**SHORT PROBLEM:** Repeat exactly the lines running from the first line of the data to the line containing "SC.camera = cam", both ends included, and nothing else; drop the pictures.
[begin GIVEN MATERIAL]
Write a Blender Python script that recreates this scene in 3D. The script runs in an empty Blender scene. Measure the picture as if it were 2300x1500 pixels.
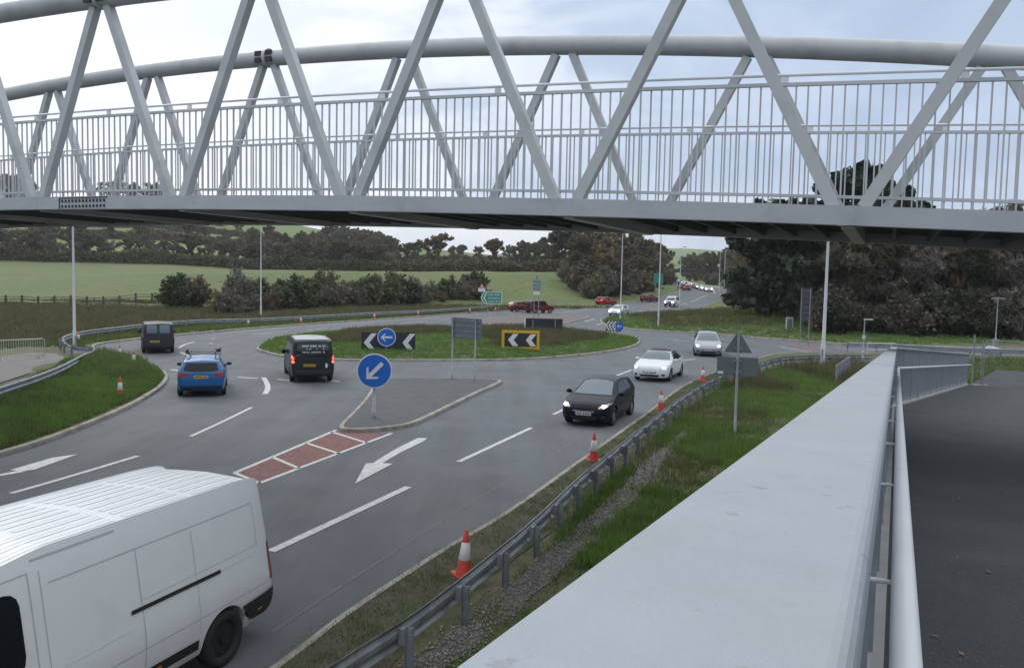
import bpy, bmesh, math, random
import numpy as np
from mathutils import Vector, Matrix, geometry
from mathutils.bvhtree import BVHTree
PI = math.pi
R = math.radians
random.seed(7)
NR = np.random.RandomState(11)
SC = bpy.context.scene
COL = SC.collection

# ------------------------------------------------------------------ camera
FPX = 1860.0
CAMH = 4.9
PITCH = math.atan(127 / FPX)
ROLL = R(1.2)
cF = Vector((0, math.cos(PITCH), -math.sin(PITCH)))
cR0 = Vector((1, 0, 0)); cU0 = Vector((0, math.sin(PITCH), math.cos(PITCH)))
cR = cR0 * math.cos(ROLL) + cU0 * math.sin(ROLL)
cU = cU0 * math.cos(ROLL) - cR0 * math.sin(ROLL)
cam_d = bpy.data.cameras.new("camera")
cam = bpy.data.objects.new("camera", cam_d); COL.objects.link(cam)
cam_d.sensor_width = 36; cam_d.lens = FPX / 2300 * 36
cam_d.clip_start = 0.03; cam_d.clip_end = 9000
m = Matrix.Identity(4)
for i in range(3):
    m[i][0] = cR[i]; m[i][1] = cU[i]; m[i][2] = -cF[i]
m[2][3] = CAMH
cam.matrix_world = m
SC.camera = cam

# ------------------------------------------------------------------ sky + sun (overcast, brighter low on the left)
SUN_AZ = -38.0; SUN_EL = 34.0
w = bpy.data.worlds.new("World"); SC.world = w; w.use_nodes = True
nt = w.node_tree; N = nt.nodes; L = nt.links; N.clear()
out = N.new('ShaderNodeOutputWorld')
sky = N.new('ShaderNodeTexSky'); sky.sky_type = 'NISHITA'; sky.sun_disc = False
sky.sun_elevation = R(SUN_EL); sky.sun_rotation = R(SUN_AZ); sky.air_density = 1.0; sky.dust_density = 2.0
bg1 = N.new('ShaderNodeBackground'); bg1.inputs[1].default_value = 0.12
L.new(sky.outputs[0], bg1.inputs[0])
tc = N.new('ShaderNodeTexCoord')
def vdot(vec, d):
    n = N.new('ShaderNodeVectorMath'); n.operation = 'DOT_PRODUCT'; L.new(vec, n.inputs[0]); n.inputs[1].default_value = d; return n.outputs['Value']
def mrange(v, a, b, c, d, smooth=True):
    n = N.new('ShaderNodeMapRange'); n.interpolation_type = 'SMOOTHSTEP' if smooth else 'LINEAR'
    L.new(v, n.inputs[0])
    for i, x in enumerate((a, b, c, d)): n.inputs[i + 1].default_value = x
    return n.outputs[0]
nrm = N.new('ShaderNodeVectorMath'); nrm.operation = 'NORMALIZE'; L.new(tc.outputs['Generated'], nrm.inputs[0])
dirv = nrm.outputs[0]
sd = (math.sin(R(SUN_AZ)) * math.cos(R(SUN_EL - 14)), math.cos(R(SUN_AZ)) * math.cos(R(SUN_EL - 14)), math.sin(R(SUN_EL - 14)))
glow = mrange(vdot(dirv, sd), 0.66, 0.99, 0, .62)
# soft cloud layers: noise stretched horizontally
mp = N.new('ShaderNodeMapping'); L.new(dirv, mp.inputs[0]); mp.inputs['Scale'].default_value = (1.0, 1.0, 2.6)
nz = N.new('ShaderNodeTexNoise'); nz.inputs['Scale'].default_value = 4.6; nz.inputs['Detail'].default_value = 7; nz.inputs['Roughness'].default_value = .55; nz.inputs['Distortion'].default_value = .4
L.new(mp.outputs[0], nz.inputs['Vector'])
cl = mrange(nz.outputs['Fac'], 0.38, 0.66, 0, 1)
ad = N.new('ShaderNodeMath'); ad.operation = 'MULTIPLY_ADD'; L.new(cl, ad.inputs[0]); ad.inputs[1].default_value = 0.34; L.new(glow, ad.inputs[2])
zz = N.new('ShaderNodeSeparateXYZ'); L.new(dirv, zz.inputs[0])
hz = mrange(zz.outputs['Z'], 0.0, 0.16, 0.32, 0.0)
ad2 = N.new('ShaderNodeMath'); ad2.operation = 'ADD'; L.new(ad.outputs[0], ad2.inputs[0]); L.new(hz, ad2.inputs[1])
cr = N.new('ShaderNodeValToRGB'); L.new(ad2.outputs[0], cr.inputs[0])
cr.color_ramp.elements[0].position = 0.0; cr.color_ramp.elements[0].color = (0.42, 0.52, 0.70, 1)
cr.color_ramp.elements[1].position = 1.0; cr.color_ramp.elements[1].color = (1.0, 1.0, 1.0, 1)
e = cr.color_ramp.elements.new(0.30); e.color = (0.51, 0.61, 0.78, 1)
e = cr.color_ramp.elements.new(0.62); e.color = (0.82, 0.87, 0.95, 1)
# unseen upper sky whitened to brighten and neutralise the light
up_ = mrange(zz.outputs['Z'], 0.30, 0.62, 0, 1)
mxu = N.new('ShaderNodeMix'); mxu.data_type = 'RGBA'; L.new(up_, mxu.inputs[0]); L.new(cr.outputs[0], mxu.inputs[6]); mxu.inputs[7].default_value = (1.26, 1.29, 1.31, 1)
bg2 = N.new('ShaderNodeBackground'); L.new(mxu.outputs[2], bg2.inputs[0]); bg2.inputs[1].default_value = 0.80
mx = N.new('ShaderNodeMixShader'); mx.inputs[0].default_value = 0.94
L.new(bg1.outputs[0], mx.inputs[1]); L.new(bg2.outputs[0], mx.inputs[2]); L.new(mx.outputs[0], out.inputs[0])
sun_d = bpy.data.lights.new("sun", 'SUN'); sun_d.energy = 0.6; sun_d.angle = R(25); sun_d.color = (1, .96, .9)
sun = bpy.data.objects.new("sun", sun_d); COL.objects.link(sun)
dv = Vector((math.sin(R(SUN_AZ)) * math.cos(R(SUN_EL)), math.cos(R(SUN_AZ)) * math.cos(R(SUN_EL)), math.sin(R(SUN_EL))))
sun.rotation_euler = dv.to_track_quat('Z', 'Y').to_euler()
SC.view_settings.view_transform = 'Standard'; SC.view_settings.look = 'None'
SC.view_settings.exposure = 0.5; SC.view_settings.gamma = 1.0
SC.render.engine = 'CYCLES'

# ------------------------------------------------------------------ placing on the ground
def ray(px, py):
    v = cF * FPX + cR * (px - 1150) + cU * (750 - py); return v.normalized()
def G(px, py, z=0.0):
    d = ray(px, py); t = (z - CAMH) / d.z; return Vector((d.x * t, d.y * t, z))
def atY(px, py, Y):
    d = ray(px, py); t = Y / d.y; return Vector((d.x * t, Y, CAMH + d.z * t))
_RY = [-200, 118, 140, 160, 180, 205, 275, 320, 380, 600, 4000]
_RZ = [0, 0, .15, .7, 1.45, 2.3, 3.3, 4.1, 5.0, 7.5, 20]
def rz(Y): return np.interp(Y, _RY, _RZ)
def XY(px, Y):
    return Vector(((px - 1150 + 1) / FPX * Y, Y, float(rz(Y))))

# ------------------------------------------------------------------ material helpers
MATS = {}
def mat(name, base, rough=.6, metal=0.0, var=0.0, vscale=5.0, col2=None, c2lo=.45, c2hi=.6, c2scale=1.5, bump=0.0, bscale=30., emis=None, estr=0., objrand=0.0, spec=.5, detail=6, coat=0., streak=None, col3=None, c3scale=.2, c3lo=.5, c3hi=.65, transl=0.):
    if name in MATS: return MATS[name]
    M = bpy.data.materials.new(name); M.use_nodes = True
    t = M.node_tree; b = t.nodes['Principled BSDF']; K = t.links
    b.inputs['Roughness'].default_value = rough; b.inputs['Metallic'].default_value = metal
    b.inputs['Specular IOR Level'].default_value = spec
    if coat: b.inputs['Coat Weight'].default_value = coat; b.inputs['Coat Roughness'].default_value = .05
    rgb = t.nodes.new('ShaderNodeRGB'); rgb.outputs[0].default_value = (*base, 1); c = rgb.outputs[0]
    geo = t.nodes.new('ShaderNodeTexCoord'); vec = geo.outputs['Object']
    def noise(sc, det=detail, r=.6, vec=vec):
        n = t.nodes.new('ShaderNodeTexNoise'); n.inputs['Scale'].default_value = sc; n.inputs['Detail'].default_value = det; n.inputs['Roughness'].default_value = r
        K.new(vec, n.inputs['Vector']); return n.outputs['Fac']
    def mr(v, a, b_, c_=0, d_=1):
        n = t.nodes.new('ShaderNodeMapRange'); K.new(v, n.inputs[0])
        for i, x in enumerate((a, b_, c_, d_)): n.inputs[i + 1].default_value = x
        return n.outputs[0]
    def mixc(f, a, b_, typ='MIX'):
        n = t.nodes.new('ShaderNodeMix'); n.data_type = 'RGBA'; n.blend_type = typ
        if isinstance(f, float): n.inputs[0].default_value = f
        else: K.new(f, n.inputs[0])
        for i, x in ((6, a), (7, b_)):
            if isinstance(x, tuple): n.inputs[i].default_value = (*x, 1)
            else: K.new(x, n.inputs[i])
        return n.outputs[2]
    if col2: c = mixc(mr(noise(c2scale), c2lo, c2hi), c, col2)
    if col3: c = mixc(mr(noise(c3scale), c3lo, c3hi), c, col3)
    if streak:
        mpn = t.nodes.new('ShaderNodeMapping'); K.new(vec, mpn.inputs[0]); mpn.inputs['Scale'].default_value = streak[0]; mpn.inputs['Rotation'].default_value = (0, 0, streak[3] if len(streak) > 3 else 0)
        c = mixc(mr(noise(streak[1], 4, .6, mpn.outputs[0]), .4, .7), c, streak[2])
    if var:
        v = mr(noise(vscale), .3, .7, 1 - var, 1 + var)
        cb = t.nodes.new('ShaderNodeCombineColor'); [K.new(v, cb.inputs[i]) for i in range(3)]
        c = mixc(1.0, c, cb.outputs[0], 'MULTIPLY')
    if objrand:
        oi = t.nodes.new('ShaderNodeObjectInfo'); v = mr(oi.outputs['Random'], 0, 1, 1 - objrand, 1 + objrand)
        hs = t.nodes.new('ShaderNodeHueSaturation'); K.new(v, hs.inputs['Value']); K.new(c, hs.inputs['Color'])
        v2 = mr(oi.outputs['Random'], 0, 1, .5 - objrand * .06, .5 + objrand * .06); K.new(v2, hs.inputs['Hue']); c = hs.outputs[0]
    K.new(c, b.inputs['Base Color'])
    if bump:
        bn = t.nodes.new('ShaderNodeBump'); bn.inputs['Strength'].default_value = bump; bn.inputs['Distance'].default_value = .02
        K.new(noise(bscale, 5), bn.inputs['Height']); K.new(bn.outputs[0], b.inputs['Normal'])
    if emis: b.inputs['Emission Color'].default_value = (*emis, 1); b.inputs['Emission Strength'].default_value = estr
    if transl:
        tr = t.nodes.new('ShaderNodeBsdfTranslucent'); K.new(c, tr.inputs[0]); ms = t.nodes.new('ShaderNodeMixShader'); ms.inputs[0].default_value = transl
        o = t.nodes['Material Output']; K.new(b.outputs[0], ms.inputs[1]); K.new(tr.outputs[0], ms.inputs[2]); K.new(ms.outputs[0], o.inputs[0])
    MATS[name] = M; return M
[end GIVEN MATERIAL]
**PROBLEM SOLUTION:**
Write a Blender Python script that recreates this scene in 3D. The script runs in an empty Blender scene. Measure the picture as if it were 2300x1500 pixels.
import bpy, bmesh, math, random
import numpy as np
from mathutils import Vector, Matrix, geometry
from mathutils.bvhtree import BVHTree
PI = math.pi
R = math.radians
random.seed(7)
NR = np.random.RandomState(11)
SC = bpy.context.scene
COL = SC.collection

# ------------------------------------------------------------------ camera
FPX = 1860.0
CAMH = 4.9
PITCH = math.atan(127 / FPX)
ROLL = R(1.2)
cF = Vector((0, math.cos(PITCH), -math.sin(PITCH)))
cR0 = Vector((1, 0, 0)); cU0 = Vector((0, math.sin(PITCH), math.cos(PITCH)))
cR = cR0 * math.cos(ROLL) + cU0 * math.sin(ROLL)
cU = cU0 * math.cos(ROLL) - cR0 * math.sin(ROLL)
cam_d = bpy.data.cameras.new("camera")
cam = bpy.data.objects.new("camera", cam_d); COL.objects.link(cam)
cam_d.sensor_width = 36; cam_d.lens = FPX / 2300 * 36
cam_d.clip_start = 0.03; cam_d.clip_end = 9000
m = Matrix.Identity(4)
for i in range(3):
    m[i][0] = cR[i]; m[i][1] = cU[i]; m[i][2] = -cF[i]
m[2][3] = CAMH
cam.matrix_world = m
SC.camera = cam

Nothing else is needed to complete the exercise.